A quick message to my karate friends, something might be going on with Mike's work that will take us both away from Tai Chi on Monday.  We are still not sure yet what is going on.

Have a good weekend all!!!

Tuesday, June 5, 2012

Tai Chi and Cheng

I went to Tai Chi last night at my dojo. There is just something about the dojo that always feels like home.  We went over our traditional Tai Chi form and I was surprised by how much of it I remembered.  My Sensei has been using the Tai Cheng program and talked to us a little bit about it.  He seems to be getting a great deal from it.  So, now I have more of a desire to save up and get the Tai Cheng program.
At any rate, now I have some extra martial forms to work on daily.  Between doing my Tai Chi and T-Tapp I should start to improve physically-I hope!

Saturday, June 2, 2012

Inspired

My husband and I spent the morning at a karate tournament.  Being a black belt, my husband was a judge.  I was a score/time keeper.  I had a really great time for some reason.  I was nervous and tense most of the time because being a score keeper involves math -not my favorite.  But, it was really great being around all those black belts from various schools.  Observing all of the different styles of martial arts and learning so much. 

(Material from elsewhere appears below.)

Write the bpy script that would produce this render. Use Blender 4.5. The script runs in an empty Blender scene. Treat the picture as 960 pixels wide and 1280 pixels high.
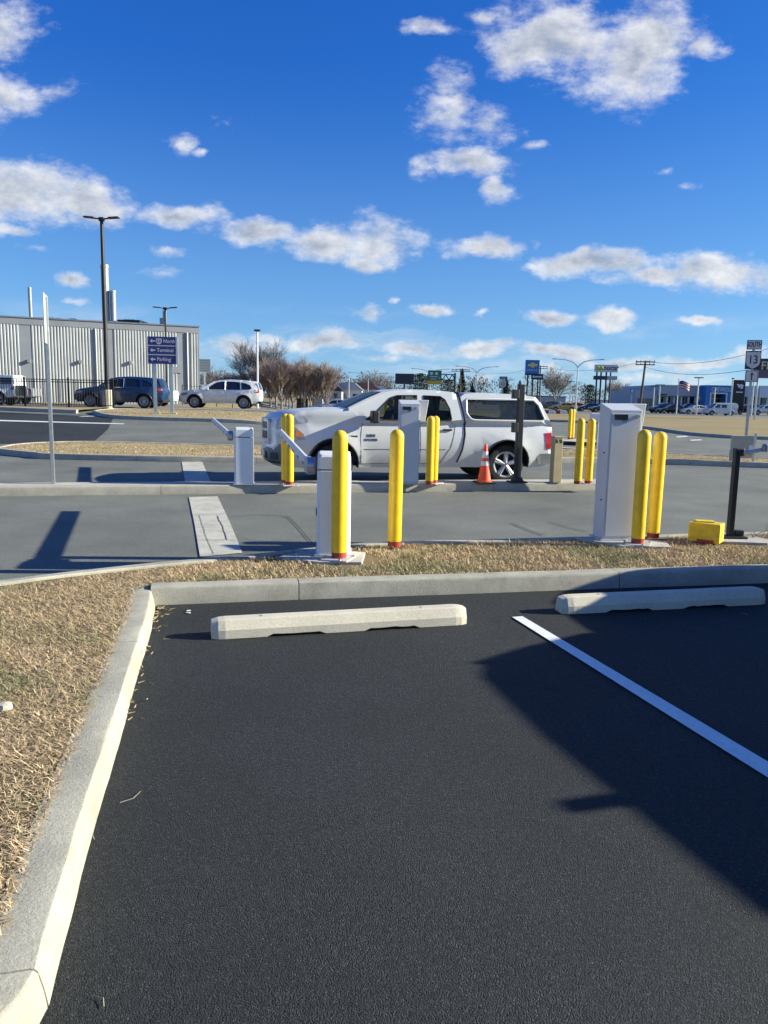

Having had this experience really got me drawn back to karate again.  I think I have tried to forget about it for the last month or two.  Not being able to go to class is very frustrating and discouraging to me (even though I get that my weight is an issue).  For the last month or two I have been trying to convince myself that it is a really silly thing for a 40 something, 300 pound woman to want to go back to karate.  Today's tournament made it very clear to me that I don't really have a choice.  I love martial arts and it makes me incredibly happy.  I have to try to get back to it.  At the moment my only option is Monday night Tai Chi class at the dojo.  So, Monday I will start back.